** Start PROVIDED MATERIAL **

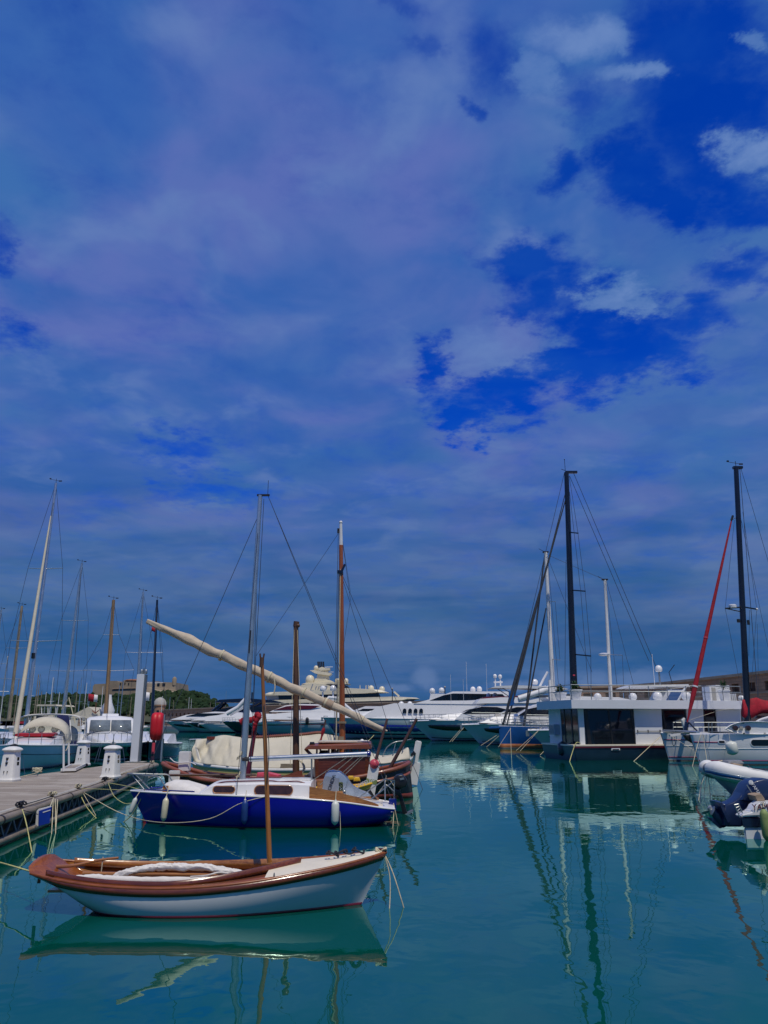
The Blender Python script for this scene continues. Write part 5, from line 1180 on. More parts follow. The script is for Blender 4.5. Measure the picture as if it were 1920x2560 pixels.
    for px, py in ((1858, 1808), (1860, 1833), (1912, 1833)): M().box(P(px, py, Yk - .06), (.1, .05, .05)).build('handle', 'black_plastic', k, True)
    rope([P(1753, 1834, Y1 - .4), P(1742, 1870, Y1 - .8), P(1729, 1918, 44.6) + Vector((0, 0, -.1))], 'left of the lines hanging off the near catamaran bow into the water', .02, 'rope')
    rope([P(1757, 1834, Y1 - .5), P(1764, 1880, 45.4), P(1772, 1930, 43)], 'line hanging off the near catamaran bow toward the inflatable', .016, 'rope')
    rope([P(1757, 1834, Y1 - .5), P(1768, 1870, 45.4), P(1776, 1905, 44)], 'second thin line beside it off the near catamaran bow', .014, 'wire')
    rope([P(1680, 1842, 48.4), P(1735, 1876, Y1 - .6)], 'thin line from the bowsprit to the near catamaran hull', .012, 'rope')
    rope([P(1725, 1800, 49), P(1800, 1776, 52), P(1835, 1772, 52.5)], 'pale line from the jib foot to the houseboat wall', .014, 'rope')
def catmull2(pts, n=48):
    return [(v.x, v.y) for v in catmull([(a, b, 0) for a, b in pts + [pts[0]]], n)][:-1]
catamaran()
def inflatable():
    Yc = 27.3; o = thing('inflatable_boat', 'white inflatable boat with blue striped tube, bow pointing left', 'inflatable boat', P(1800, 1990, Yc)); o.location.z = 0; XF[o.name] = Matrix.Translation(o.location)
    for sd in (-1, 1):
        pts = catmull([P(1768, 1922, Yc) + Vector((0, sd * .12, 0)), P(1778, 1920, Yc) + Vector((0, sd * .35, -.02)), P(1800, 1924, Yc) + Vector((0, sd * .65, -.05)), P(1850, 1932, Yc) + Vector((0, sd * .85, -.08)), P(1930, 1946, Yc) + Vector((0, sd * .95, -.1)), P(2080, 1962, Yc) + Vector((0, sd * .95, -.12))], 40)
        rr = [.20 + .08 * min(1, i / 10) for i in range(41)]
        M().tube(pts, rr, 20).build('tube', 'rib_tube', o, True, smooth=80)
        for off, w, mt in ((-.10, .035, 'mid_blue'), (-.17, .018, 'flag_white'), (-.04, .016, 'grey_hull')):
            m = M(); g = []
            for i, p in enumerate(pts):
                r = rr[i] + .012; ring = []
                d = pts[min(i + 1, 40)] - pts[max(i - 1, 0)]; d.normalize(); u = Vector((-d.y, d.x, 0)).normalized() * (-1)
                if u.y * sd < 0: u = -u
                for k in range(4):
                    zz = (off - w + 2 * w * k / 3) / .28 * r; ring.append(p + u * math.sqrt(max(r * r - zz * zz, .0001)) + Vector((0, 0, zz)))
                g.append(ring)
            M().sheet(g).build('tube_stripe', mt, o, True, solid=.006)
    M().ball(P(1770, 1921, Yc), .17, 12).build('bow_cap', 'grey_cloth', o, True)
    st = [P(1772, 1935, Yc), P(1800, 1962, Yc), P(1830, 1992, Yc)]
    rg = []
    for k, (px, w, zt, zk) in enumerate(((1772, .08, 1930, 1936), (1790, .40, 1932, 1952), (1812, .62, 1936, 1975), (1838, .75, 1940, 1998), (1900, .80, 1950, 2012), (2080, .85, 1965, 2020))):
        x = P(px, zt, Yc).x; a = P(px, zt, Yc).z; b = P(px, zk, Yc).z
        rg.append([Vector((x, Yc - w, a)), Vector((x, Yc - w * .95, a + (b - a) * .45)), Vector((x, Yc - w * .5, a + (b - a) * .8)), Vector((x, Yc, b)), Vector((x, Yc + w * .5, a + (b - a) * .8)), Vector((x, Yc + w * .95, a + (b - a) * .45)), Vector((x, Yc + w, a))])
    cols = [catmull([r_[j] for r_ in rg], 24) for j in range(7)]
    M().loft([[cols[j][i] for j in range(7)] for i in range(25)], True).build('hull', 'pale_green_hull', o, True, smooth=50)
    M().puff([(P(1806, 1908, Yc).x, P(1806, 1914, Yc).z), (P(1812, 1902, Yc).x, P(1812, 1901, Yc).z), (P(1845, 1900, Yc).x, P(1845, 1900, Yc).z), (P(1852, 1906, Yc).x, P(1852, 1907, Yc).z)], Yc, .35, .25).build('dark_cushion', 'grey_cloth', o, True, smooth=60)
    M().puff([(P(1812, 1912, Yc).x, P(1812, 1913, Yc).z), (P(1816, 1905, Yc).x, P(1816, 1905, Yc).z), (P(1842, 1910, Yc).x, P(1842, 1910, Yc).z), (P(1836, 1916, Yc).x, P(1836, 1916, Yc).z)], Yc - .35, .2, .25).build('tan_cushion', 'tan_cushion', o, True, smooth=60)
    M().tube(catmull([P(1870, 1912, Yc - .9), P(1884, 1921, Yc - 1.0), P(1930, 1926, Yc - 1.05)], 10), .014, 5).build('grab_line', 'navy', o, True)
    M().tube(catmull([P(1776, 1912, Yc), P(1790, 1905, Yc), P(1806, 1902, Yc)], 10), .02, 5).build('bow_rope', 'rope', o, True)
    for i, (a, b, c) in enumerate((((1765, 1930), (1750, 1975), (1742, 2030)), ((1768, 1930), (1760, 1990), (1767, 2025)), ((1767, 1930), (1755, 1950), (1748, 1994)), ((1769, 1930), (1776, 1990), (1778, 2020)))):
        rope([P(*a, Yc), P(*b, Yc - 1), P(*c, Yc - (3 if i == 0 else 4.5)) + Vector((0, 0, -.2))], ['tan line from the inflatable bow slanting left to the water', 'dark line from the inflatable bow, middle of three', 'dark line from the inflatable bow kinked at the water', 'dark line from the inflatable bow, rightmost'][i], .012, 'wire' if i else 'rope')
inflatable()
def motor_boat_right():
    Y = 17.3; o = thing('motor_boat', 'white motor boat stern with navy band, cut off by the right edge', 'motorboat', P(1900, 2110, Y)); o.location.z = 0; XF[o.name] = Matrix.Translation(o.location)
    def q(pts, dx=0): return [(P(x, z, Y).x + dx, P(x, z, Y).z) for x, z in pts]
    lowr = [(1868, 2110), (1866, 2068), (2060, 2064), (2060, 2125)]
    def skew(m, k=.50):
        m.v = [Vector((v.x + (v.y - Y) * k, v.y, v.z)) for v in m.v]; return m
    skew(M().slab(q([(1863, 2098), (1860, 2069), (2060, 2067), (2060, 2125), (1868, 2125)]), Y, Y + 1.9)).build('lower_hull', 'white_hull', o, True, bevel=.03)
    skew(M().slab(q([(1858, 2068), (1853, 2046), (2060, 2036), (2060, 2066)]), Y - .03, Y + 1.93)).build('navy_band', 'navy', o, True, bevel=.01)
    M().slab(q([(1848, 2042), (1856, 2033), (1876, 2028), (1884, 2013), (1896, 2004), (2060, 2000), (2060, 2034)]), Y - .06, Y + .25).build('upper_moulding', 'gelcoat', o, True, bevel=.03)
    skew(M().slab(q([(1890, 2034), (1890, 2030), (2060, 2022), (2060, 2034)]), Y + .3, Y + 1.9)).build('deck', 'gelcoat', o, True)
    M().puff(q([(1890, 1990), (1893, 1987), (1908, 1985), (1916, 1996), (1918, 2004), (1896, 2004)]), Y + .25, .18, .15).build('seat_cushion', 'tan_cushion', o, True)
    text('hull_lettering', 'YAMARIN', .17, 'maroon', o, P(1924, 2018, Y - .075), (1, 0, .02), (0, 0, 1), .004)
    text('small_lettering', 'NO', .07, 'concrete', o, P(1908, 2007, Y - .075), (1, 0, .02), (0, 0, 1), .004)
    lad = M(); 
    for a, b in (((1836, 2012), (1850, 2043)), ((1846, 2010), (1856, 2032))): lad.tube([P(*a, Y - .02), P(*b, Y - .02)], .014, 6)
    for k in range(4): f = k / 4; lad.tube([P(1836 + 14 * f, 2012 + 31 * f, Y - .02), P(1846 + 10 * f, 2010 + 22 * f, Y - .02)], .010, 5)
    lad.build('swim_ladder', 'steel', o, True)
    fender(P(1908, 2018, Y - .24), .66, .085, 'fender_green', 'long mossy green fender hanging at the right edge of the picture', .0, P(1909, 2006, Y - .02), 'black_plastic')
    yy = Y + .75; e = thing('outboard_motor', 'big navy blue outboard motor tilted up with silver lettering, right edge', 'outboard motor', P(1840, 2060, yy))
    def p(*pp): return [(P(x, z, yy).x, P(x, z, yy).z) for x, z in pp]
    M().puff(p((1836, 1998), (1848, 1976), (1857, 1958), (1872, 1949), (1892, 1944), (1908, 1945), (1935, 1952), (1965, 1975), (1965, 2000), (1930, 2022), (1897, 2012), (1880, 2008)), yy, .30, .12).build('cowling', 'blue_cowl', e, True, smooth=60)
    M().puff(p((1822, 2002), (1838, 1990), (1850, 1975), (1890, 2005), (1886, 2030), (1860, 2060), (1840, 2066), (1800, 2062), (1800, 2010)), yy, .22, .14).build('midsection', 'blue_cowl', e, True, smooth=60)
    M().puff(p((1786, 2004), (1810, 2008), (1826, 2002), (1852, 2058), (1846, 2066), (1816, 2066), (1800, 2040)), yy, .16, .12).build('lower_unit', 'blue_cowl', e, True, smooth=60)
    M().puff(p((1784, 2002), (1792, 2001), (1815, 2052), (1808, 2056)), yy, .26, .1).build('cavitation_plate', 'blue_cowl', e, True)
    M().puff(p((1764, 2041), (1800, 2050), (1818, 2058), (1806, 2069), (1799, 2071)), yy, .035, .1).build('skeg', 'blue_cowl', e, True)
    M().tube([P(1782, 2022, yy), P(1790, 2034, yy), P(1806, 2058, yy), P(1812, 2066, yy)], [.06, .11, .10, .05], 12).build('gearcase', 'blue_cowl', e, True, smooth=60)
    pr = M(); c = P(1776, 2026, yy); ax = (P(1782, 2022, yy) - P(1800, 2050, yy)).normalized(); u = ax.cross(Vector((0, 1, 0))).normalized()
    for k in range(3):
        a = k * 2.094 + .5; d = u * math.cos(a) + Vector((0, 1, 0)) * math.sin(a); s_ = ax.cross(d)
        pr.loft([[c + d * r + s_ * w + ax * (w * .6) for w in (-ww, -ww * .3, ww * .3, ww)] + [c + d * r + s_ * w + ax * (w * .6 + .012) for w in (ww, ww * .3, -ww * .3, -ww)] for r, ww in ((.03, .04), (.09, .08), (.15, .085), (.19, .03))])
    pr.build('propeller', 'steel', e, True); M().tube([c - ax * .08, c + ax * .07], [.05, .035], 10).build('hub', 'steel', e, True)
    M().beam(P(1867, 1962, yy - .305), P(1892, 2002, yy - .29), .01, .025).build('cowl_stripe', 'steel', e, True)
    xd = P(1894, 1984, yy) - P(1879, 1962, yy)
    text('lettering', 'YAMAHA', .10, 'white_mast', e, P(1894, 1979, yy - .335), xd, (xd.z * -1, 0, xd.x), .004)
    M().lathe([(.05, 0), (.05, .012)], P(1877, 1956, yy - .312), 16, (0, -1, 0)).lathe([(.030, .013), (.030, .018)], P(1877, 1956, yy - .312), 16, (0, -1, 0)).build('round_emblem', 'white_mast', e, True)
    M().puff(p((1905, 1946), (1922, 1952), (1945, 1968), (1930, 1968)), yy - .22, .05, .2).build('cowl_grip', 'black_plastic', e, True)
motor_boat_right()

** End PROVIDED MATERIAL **

- [TASK DIRECTIONS] From the listing above, collect every line that mentions the word "picture".

- [SOLUTION TO THIS EXERCISE]
The Blender Python script for this scene continues. Write part 5, from line 1180 on. More parts follow. The script is for Blender 4.5. Measure the picture as if it were 1920x2560 pixels.
    fender(P(1908, 2018, Y - .24), .66, .085, 'fender_green', 'long mossy green fender hanging at the right edge of the picture', .0, P(1909, 2006, Y - .02), 'black_plastic')